* Your goal
Extract, unchanged, every line from the top of the material below through the line with "scene.camera = cam", and no more.

* Data
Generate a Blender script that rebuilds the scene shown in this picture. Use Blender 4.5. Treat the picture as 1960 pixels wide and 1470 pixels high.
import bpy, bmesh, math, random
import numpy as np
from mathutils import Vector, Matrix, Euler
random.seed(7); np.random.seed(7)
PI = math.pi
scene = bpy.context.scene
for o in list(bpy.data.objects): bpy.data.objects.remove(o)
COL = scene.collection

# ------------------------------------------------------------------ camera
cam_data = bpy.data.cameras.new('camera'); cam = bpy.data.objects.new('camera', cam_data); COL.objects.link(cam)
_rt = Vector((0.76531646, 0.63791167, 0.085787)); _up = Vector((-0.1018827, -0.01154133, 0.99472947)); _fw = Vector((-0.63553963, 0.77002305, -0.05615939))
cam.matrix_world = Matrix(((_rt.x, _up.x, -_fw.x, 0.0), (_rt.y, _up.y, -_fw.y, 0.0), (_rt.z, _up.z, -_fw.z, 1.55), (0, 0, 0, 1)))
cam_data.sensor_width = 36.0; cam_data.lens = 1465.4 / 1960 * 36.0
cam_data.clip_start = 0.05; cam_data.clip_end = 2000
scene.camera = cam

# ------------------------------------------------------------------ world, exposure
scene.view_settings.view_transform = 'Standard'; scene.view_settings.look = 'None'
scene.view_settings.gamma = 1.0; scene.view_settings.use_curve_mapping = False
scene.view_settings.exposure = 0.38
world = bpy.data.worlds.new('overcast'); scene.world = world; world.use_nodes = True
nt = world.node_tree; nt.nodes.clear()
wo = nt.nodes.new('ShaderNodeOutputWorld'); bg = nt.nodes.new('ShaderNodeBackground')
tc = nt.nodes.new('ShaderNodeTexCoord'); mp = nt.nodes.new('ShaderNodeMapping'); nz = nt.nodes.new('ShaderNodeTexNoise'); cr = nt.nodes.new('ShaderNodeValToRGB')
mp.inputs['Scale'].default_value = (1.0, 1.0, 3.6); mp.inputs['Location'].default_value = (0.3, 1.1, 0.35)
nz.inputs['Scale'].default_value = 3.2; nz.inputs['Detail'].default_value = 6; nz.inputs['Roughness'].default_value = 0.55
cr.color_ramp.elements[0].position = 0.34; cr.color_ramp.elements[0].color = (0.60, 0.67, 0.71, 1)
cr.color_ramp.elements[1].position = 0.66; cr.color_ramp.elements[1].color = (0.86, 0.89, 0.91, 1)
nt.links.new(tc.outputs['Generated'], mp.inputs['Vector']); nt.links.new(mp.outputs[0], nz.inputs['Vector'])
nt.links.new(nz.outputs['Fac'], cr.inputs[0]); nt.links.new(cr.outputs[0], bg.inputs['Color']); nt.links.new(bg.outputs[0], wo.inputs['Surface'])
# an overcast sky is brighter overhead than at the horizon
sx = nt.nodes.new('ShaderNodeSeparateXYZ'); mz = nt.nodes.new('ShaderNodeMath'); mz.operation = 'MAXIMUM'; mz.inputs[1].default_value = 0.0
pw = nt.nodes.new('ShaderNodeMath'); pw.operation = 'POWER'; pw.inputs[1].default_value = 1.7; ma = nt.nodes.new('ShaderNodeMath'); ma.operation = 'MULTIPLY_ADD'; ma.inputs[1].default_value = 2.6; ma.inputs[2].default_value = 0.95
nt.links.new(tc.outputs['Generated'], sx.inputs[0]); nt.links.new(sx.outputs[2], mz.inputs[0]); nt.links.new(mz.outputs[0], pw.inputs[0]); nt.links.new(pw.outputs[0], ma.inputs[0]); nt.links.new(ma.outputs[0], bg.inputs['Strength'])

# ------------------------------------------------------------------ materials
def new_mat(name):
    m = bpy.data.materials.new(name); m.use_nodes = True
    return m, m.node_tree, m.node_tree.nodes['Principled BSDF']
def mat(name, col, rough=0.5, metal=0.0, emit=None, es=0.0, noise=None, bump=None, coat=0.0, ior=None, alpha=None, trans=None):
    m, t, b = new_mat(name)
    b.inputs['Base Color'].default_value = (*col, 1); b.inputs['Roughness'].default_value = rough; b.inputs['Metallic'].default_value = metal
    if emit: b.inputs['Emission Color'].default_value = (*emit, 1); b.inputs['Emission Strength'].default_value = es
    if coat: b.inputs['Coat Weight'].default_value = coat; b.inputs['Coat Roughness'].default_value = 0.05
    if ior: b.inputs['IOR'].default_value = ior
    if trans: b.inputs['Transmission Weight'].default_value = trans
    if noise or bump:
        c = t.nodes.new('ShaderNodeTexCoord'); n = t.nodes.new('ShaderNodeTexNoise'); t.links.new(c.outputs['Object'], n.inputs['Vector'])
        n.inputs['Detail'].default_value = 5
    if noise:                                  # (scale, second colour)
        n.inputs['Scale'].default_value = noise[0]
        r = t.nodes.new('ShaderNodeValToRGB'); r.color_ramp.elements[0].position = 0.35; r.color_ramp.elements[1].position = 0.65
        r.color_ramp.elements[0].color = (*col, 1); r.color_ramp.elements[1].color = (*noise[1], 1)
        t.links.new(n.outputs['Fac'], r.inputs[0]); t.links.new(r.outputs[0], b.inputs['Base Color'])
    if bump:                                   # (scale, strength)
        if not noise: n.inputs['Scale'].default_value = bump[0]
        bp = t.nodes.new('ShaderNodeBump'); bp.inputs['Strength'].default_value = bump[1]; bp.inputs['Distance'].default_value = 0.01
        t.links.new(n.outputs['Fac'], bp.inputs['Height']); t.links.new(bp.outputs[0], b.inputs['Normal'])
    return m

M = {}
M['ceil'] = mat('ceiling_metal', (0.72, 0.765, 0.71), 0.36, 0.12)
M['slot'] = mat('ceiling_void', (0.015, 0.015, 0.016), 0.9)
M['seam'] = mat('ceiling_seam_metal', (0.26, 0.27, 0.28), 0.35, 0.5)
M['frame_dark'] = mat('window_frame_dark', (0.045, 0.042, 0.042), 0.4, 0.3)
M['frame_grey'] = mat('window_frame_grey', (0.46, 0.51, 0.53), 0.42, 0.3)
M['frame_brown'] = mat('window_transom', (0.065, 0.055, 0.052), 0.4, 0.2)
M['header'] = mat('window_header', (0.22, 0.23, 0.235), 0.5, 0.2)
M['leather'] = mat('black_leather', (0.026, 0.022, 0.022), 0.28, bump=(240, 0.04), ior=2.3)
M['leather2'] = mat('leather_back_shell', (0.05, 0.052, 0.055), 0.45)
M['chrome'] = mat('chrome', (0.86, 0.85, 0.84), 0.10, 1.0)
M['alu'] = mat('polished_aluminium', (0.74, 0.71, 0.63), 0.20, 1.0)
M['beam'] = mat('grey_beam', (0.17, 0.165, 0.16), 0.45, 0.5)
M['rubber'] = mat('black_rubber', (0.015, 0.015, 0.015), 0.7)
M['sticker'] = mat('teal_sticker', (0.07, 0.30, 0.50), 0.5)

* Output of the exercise
Generate a Blender script that rebuilds the scene shown in this picture. Use Blender 4.5. Treat the picture as 1960 pixels wide and 1470 pixels high.
import bpy, bmesh, math, random
import numpy as np
from mathutils import Vector, Matrix, Euler
random.seed(7); np.random.seed(7)
PI = math.pi
scene = bpy.context.scene
for o in list(bpy.data.objects): bpy.data.objects.remove(o)
COL = scene.collection

# ------------------------------------------------------------------ camera
cam_data = bpy.data.cameras.new('camera'); cam = bpy.data.objects.new('camera', cam_data); COL.objects.link(cam)
_rt = Vector((0.76531646, 0.63791167, 0.085787)); _up = Vector((-0.1018827, -0.01154133, 0.99472947)); _fw = Vector((-0.63553963, 0.77002305, -0.05615939))
cam.matrix_world = Matrix(((_rt.x, _up.x, -_fw.x, 0.0), (_rt.y, _up.y, -_fw.y, 0.0), (_rt.z, _up.z, -_fw.z, 1.55), (0, 0, 0, 1)))
cam_data.sensor_width = 36.0; cam_data.lens = 1465.4 / 1960 * 36.0
cam_data.clip_start = 0.05; cam_data.clip_end = 2000
scene.camera = cam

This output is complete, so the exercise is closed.